21 jours pour démontrer que la politique ne repose jamais sur des certitudes. Présenté comme le successeur probable aux conservateurs dans les sondages d’avant-campagne, le NPD de Thomas Mulcair n’a pas eu besoin d’un jour de plus pour faire pâlir son étoile montante en pleine campagne, à la faveur du Parti libéral de Justin Trudeau, qui a rapidement pris sa place dominante dans les mêmes sondages. Et la suite des choses fait désormais partie de l’histoire…

45 minutes et 2500 $ pour une famille. C’est le temps qu’il a fallu à des centaines de milliers de migrants pour rejoindre l’Europe par la mer sur des embarcations de fortune entre la Turquie et la Grèce. La même traversée sur les catamarans réservés aux touristes, mais interdite aux exilés faute de visa, aurait duré 30 minutes de moins et coûté à peine 20 dollars pour un adulte et 3 dollars pour un enfant, aller-retour. Quarante-cinq minutes, c’est aussi le temps qu’il a fallu à des milliers de migrants pour perdre la vie en pleine mer, comme pour le petit Alan Kurdi, trois ans, sa mère et son frère Ghalid, cinq ans.

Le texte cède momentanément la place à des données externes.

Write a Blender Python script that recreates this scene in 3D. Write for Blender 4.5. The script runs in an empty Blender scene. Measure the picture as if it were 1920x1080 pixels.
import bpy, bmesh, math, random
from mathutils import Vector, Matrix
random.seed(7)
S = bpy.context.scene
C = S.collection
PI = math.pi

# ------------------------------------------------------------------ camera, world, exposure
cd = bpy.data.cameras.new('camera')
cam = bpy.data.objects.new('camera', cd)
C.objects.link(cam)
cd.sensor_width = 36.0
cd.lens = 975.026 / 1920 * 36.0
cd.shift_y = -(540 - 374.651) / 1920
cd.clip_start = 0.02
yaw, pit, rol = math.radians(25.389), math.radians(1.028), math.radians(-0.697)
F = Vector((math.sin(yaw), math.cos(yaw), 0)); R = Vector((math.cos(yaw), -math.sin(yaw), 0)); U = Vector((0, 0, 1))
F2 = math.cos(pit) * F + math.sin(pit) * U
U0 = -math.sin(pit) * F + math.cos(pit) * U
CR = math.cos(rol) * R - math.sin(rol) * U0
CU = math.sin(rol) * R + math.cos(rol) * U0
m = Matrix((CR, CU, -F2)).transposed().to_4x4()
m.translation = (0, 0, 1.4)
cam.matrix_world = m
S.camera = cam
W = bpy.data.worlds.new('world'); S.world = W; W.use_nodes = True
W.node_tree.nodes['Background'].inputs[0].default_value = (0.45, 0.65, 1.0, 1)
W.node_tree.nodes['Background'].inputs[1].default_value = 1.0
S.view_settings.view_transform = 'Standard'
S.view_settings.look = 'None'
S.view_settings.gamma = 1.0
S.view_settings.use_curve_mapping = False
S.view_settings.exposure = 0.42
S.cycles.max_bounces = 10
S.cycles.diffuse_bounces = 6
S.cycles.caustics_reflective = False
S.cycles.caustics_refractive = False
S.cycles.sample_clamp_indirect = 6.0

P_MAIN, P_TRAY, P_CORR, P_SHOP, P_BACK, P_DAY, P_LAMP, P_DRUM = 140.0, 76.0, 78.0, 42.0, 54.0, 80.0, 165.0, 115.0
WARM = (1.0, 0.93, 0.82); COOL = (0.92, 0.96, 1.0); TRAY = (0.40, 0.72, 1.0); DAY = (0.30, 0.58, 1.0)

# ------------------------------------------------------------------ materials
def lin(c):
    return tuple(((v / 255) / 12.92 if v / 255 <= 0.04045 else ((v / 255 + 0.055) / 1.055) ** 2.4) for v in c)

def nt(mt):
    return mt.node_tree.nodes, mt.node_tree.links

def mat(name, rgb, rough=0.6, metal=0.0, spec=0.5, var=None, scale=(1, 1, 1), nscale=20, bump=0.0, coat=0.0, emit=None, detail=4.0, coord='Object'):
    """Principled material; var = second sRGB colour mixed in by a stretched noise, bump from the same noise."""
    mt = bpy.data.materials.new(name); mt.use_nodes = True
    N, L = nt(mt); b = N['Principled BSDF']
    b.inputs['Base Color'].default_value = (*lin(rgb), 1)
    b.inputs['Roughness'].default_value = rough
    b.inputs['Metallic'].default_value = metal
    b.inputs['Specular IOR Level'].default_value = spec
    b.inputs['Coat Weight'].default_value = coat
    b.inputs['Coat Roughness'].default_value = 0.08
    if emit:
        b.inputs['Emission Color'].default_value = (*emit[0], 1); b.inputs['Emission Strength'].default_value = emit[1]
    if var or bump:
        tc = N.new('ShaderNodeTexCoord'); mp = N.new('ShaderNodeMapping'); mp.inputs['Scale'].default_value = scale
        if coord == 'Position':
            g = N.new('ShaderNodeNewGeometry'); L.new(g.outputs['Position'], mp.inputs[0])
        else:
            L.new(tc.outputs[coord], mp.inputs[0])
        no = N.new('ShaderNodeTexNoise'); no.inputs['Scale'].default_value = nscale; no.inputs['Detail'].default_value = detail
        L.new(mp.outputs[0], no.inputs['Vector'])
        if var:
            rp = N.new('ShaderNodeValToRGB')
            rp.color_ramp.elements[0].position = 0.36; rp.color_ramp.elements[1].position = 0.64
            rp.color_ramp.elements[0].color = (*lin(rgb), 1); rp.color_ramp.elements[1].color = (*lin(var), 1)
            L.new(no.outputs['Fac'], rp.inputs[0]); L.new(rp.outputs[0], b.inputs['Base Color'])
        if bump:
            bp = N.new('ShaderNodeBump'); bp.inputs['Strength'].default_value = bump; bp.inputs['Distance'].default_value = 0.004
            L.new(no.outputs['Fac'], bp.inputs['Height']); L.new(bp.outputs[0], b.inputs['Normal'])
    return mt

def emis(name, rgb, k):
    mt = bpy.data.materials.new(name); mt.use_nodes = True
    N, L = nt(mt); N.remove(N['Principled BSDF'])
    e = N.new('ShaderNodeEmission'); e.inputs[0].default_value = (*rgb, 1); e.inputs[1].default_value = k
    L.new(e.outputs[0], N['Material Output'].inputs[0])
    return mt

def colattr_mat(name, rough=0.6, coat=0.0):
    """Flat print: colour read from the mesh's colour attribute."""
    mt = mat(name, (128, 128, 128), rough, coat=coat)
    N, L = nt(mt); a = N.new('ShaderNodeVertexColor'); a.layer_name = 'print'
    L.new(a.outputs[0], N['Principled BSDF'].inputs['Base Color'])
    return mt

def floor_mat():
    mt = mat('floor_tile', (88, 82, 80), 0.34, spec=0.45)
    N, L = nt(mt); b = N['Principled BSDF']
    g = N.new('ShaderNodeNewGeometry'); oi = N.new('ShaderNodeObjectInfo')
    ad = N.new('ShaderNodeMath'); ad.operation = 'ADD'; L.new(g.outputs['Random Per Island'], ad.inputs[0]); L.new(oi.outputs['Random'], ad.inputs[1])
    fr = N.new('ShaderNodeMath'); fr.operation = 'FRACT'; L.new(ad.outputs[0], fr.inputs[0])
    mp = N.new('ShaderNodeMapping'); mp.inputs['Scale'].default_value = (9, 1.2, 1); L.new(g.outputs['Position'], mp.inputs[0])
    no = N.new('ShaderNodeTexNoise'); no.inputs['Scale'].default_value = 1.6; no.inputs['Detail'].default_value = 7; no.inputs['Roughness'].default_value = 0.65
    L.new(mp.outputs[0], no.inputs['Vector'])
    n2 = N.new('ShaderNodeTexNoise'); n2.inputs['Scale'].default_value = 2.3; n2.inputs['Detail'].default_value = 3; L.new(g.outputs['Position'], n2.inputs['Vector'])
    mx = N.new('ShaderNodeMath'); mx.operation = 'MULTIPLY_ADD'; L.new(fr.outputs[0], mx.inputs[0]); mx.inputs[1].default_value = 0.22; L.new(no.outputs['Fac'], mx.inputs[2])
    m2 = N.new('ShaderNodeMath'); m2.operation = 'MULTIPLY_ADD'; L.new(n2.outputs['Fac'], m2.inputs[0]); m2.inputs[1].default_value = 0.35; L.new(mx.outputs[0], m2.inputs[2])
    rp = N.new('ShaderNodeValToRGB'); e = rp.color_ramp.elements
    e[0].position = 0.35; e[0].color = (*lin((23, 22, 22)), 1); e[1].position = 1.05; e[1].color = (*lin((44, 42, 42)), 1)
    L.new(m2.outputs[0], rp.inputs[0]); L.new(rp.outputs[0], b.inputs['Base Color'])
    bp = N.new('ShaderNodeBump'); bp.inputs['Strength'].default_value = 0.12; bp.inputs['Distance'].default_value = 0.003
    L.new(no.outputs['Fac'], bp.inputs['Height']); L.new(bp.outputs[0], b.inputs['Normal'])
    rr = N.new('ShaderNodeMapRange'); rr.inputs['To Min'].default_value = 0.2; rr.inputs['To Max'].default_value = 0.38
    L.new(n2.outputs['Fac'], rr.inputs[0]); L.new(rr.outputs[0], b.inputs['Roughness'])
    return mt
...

1855 jours. Plus de cinq ans, quoi, soit le temps consacré par le ministère des Affaires étrangères du Canada pour planifier le premier tweet livré sur le compte Twitter @Canada, vitrine du pays sur ce réseau. C’est La Presse canadienne qui a fait la découverte cette année en passant par la loi d’accès à l’information. Plus de cinq ans pour un tweet qui disait, en substance, que le Canada est désormais sur Twitter, accompagné d’un « eh », pour faire plus jeune. En 2015, la durée de vie d’un tweet a été d’environ une minute pour la plupart des abonnés et de dix-huit minutes pour une minorité d’abonnés influents, soit trois minutes de moins qu’une année plus tôt.

1 heure 42 de plus, pour 22,2 heures par semaine. Voilà le temps passé chaque semaine sur l’Internet par les Québécois, selon les données les plus récentes du CEFRIO. Mais encore ?

Six heures trente. C’est le temps moyen d’une nuit de sommeil chez les étudiants qui manquent sans l’ombre d’un doute de sommeil. Ils ne sont pas seuls : 30 % des adultes et 66 % des adolescents ont mal dormi en 2015, la faute à ces écrans fréquentés avant de se coucher et qui, a révélé la science cette année, viennent forcément troubler le sommeil avec à la clé une productivité en baisse et une humeur massacrante qui s’installe le lendemain matin. Mais encore ?

Du coup, une demi-seconde, c’est forcément le temps qu’il a fallu cette année pour enflammer les réseaux sociaux en cliquant pour envoyer ce message surjouant l’émotion et l’indignation, ce tweet qui nourrit la colère et la frustration, installe la peur et la démesure, et qui cette année encore est venue contracter et modifier la perception de notre temps.